Records for the exercise:
------------------------------------------------

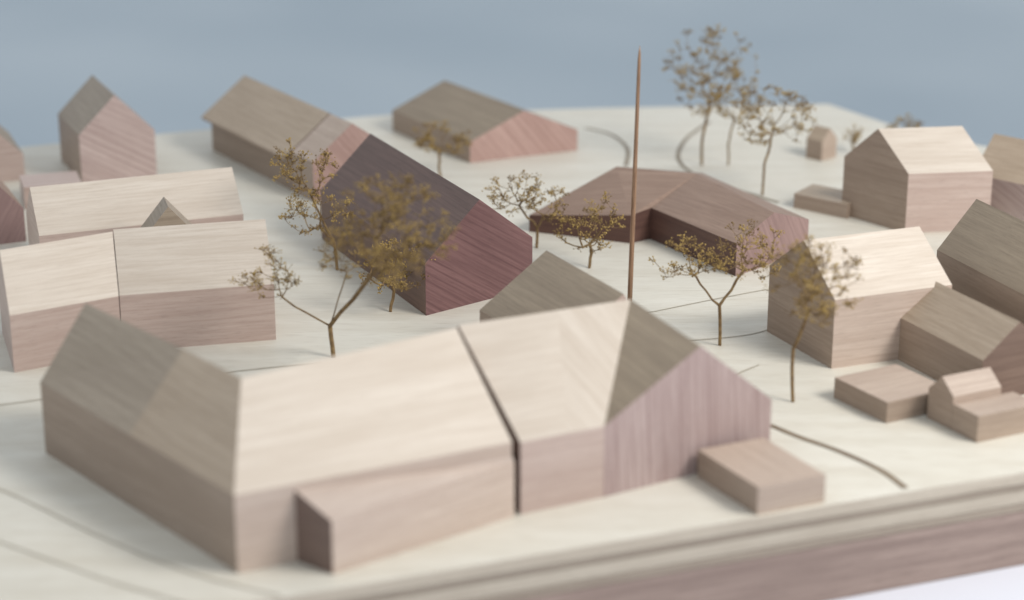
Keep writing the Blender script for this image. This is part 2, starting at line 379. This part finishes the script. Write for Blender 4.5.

------------------------------------------------

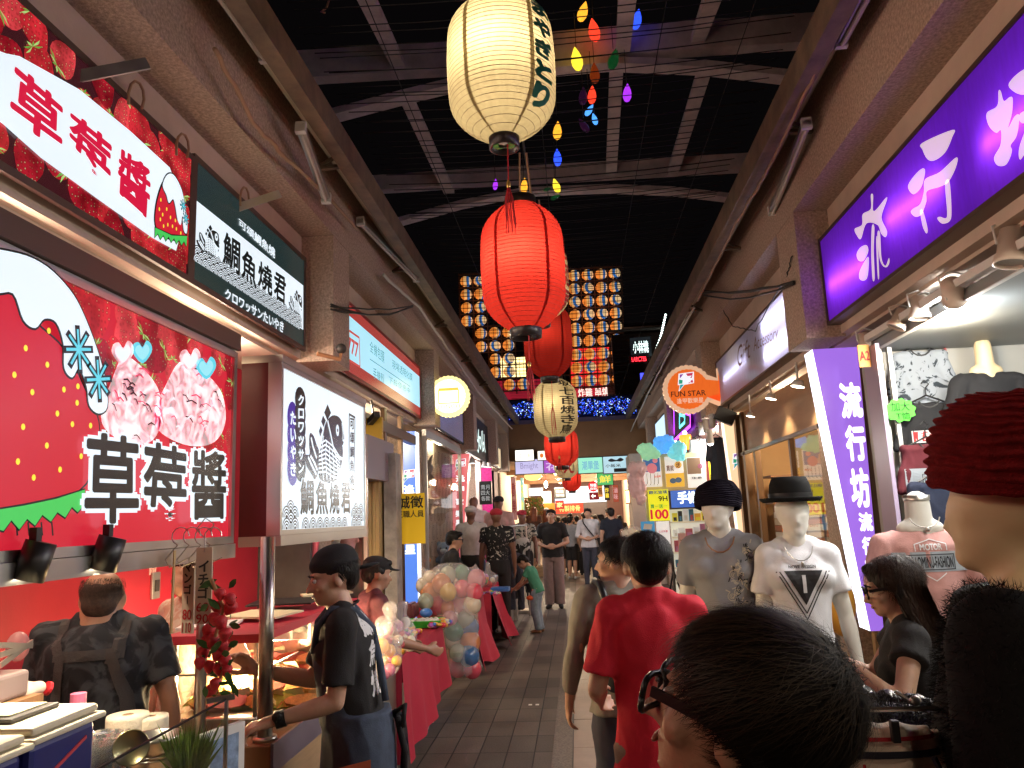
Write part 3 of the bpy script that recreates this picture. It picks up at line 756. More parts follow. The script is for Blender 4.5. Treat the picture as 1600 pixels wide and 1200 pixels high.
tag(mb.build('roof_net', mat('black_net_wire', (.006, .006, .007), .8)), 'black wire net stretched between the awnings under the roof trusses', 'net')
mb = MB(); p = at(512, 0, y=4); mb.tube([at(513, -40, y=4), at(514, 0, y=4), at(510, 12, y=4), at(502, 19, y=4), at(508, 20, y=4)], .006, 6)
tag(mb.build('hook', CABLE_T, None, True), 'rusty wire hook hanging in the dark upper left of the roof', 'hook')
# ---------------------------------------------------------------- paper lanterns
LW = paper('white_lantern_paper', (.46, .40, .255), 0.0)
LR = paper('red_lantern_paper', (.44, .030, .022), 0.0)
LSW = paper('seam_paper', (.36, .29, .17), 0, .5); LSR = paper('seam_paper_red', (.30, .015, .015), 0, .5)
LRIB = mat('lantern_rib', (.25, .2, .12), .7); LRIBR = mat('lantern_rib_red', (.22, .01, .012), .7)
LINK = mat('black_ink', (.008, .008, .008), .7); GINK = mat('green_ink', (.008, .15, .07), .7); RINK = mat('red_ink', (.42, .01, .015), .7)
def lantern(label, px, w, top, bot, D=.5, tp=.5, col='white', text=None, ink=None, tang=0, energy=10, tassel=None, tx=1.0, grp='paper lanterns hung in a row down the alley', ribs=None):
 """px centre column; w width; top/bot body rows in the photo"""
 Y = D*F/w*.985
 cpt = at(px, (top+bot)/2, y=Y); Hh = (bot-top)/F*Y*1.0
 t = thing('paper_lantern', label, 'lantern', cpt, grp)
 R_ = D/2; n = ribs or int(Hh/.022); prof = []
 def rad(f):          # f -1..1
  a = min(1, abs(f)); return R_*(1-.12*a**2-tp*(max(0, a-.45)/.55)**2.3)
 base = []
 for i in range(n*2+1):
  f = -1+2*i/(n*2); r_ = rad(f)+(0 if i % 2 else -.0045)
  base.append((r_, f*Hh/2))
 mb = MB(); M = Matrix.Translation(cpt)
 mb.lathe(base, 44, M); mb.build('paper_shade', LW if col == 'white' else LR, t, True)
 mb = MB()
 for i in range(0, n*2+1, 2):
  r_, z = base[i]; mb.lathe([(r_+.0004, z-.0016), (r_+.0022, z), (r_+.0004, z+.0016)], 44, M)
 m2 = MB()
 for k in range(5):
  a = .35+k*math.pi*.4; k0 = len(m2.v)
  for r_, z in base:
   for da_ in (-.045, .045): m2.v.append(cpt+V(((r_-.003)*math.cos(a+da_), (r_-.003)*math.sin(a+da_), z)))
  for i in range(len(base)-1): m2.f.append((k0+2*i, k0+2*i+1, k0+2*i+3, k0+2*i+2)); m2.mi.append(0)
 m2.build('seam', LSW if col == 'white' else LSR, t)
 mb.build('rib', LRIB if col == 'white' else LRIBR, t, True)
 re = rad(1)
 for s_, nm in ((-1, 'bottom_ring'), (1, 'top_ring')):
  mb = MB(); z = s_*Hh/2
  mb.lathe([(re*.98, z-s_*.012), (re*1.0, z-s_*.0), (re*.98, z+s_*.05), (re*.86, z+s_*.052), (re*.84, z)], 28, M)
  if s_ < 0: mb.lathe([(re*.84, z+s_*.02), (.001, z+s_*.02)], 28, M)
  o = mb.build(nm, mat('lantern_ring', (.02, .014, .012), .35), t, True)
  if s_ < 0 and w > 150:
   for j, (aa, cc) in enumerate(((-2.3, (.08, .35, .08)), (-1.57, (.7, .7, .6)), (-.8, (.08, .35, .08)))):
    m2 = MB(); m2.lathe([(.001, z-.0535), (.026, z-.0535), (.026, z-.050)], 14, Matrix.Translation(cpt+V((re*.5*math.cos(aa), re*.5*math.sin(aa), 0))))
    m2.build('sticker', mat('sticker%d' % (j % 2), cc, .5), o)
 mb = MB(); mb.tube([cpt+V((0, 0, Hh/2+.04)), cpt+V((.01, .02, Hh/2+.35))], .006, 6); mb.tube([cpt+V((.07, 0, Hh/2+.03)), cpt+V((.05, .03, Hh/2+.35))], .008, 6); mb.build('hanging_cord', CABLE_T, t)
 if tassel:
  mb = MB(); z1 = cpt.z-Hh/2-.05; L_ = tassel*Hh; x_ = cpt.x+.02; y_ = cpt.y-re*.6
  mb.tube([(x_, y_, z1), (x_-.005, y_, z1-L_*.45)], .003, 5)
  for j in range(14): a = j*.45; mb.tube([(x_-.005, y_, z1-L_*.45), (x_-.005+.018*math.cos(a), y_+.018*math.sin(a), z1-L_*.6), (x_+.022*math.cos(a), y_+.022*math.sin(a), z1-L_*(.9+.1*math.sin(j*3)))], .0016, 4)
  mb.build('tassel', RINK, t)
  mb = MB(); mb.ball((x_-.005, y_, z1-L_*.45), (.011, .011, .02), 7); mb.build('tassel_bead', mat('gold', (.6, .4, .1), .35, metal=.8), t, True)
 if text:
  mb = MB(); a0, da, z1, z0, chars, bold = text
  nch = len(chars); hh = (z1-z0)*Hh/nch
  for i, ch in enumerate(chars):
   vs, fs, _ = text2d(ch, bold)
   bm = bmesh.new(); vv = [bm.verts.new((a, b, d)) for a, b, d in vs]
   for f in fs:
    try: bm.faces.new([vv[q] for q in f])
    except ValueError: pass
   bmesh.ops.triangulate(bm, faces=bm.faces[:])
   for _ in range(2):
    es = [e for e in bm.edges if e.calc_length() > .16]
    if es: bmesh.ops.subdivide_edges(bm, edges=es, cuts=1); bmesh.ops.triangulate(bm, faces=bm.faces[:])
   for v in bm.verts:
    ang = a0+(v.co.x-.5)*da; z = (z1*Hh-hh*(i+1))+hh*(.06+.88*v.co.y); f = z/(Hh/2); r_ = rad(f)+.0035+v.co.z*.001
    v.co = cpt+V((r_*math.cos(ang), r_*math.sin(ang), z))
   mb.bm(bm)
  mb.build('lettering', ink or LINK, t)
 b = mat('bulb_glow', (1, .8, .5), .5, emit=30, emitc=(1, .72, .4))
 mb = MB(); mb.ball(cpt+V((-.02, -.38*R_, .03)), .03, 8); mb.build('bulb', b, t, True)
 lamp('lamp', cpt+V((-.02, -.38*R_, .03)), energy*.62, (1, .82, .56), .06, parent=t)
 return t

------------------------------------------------

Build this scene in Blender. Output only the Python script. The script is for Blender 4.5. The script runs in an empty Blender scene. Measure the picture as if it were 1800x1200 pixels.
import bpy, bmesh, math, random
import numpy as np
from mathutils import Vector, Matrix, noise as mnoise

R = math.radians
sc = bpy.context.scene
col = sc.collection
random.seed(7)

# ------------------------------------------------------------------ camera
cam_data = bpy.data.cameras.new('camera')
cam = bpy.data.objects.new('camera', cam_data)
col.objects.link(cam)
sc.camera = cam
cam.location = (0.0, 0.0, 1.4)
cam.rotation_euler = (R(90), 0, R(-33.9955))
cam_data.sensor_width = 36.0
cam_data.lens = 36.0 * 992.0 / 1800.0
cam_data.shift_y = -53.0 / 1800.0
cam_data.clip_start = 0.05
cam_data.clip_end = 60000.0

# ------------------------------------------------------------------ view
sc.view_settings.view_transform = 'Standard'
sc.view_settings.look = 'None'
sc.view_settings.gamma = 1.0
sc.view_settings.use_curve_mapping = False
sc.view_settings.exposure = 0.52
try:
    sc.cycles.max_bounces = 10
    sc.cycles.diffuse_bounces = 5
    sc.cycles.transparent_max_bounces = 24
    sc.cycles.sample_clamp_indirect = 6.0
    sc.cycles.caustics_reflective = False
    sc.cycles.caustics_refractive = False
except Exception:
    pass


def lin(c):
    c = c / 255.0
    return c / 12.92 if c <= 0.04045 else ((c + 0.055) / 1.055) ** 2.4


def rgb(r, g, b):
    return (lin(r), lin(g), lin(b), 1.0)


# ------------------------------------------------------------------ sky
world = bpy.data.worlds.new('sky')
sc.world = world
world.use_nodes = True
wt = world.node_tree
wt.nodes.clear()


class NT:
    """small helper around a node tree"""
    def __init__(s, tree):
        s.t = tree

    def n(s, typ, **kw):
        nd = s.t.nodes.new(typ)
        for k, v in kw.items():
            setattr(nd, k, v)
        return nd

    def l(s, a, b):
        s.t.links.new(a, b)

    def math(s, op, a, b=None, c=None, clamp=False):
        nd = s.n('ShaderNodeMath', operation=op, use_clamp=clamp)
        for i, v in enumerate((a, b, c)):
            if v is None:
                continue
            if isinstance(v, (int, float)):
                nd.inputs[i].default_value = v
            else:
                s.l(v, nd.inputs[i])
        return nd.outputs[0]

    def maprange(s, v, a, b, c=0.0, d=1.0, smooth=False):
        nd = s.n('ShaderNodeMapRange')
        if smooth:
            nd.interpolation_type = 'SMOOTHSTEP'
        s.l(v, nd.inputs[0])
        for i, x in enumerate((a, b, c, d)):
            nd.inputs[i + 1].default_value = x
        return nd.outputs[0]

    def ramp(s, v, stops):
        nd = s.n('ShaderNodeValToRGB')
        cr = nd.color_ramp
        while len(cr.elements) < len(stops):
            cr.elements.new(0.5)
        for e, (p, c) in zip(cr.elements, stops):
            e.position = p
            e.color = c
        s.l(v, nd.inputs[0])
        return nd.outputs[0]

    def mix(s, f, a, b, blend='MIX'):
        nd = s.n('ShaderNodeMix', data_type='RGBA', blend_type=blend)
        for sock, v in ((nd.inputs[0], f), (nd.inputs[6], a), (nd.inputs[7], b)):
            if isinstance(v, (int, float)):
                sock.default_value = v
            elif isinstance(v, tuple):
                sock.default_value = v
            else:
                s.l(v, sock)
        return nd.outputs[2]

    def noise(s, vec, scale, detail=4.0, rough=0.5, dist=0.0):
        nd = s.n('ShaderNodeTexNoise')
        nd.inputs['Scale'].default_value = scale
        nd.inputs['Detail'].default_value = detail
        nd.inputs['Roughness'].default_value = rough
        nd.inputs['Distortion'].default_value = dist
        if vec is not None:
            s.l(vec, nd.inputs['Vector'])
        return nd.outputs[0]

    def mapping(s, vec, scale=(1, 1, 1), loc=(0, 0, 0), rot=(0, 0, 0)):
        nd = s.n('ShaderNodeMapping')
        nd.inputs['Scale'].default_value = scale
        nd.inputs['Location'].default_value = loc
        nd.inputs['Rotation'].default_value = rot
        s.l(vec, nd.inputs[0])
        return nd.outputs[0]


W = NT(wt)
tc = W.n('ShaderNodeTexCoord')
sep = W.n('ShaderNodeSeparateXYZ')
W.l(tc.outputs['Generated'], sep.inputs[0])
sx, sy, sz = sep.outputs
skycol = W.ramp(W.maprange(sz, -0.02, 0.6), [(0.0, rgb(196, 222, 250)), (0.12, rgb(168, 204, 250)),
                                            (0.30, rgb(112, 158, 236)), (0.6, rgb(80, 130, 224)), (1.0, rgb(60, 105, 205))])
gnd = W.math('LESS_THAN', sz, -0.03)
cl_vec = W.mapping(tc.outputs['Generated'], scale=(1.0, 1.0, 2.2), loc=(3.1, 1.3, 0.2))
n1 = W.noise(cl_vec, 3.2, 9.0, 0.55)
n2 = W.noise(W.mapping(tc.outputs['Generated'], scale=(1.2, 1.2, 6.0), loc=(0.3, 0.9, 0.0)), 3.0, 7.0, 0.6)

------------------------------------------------

Exercise objective: Go through the lines above. Select every one that has the string "scene".

Task result:
Build this scene in Blender. Output only the Python script. The script is for Blender 4.5. The script runs in an empty Blender scene. Measure the picture as if it were 1800x1200 pixels.
sc = bpy.context.scene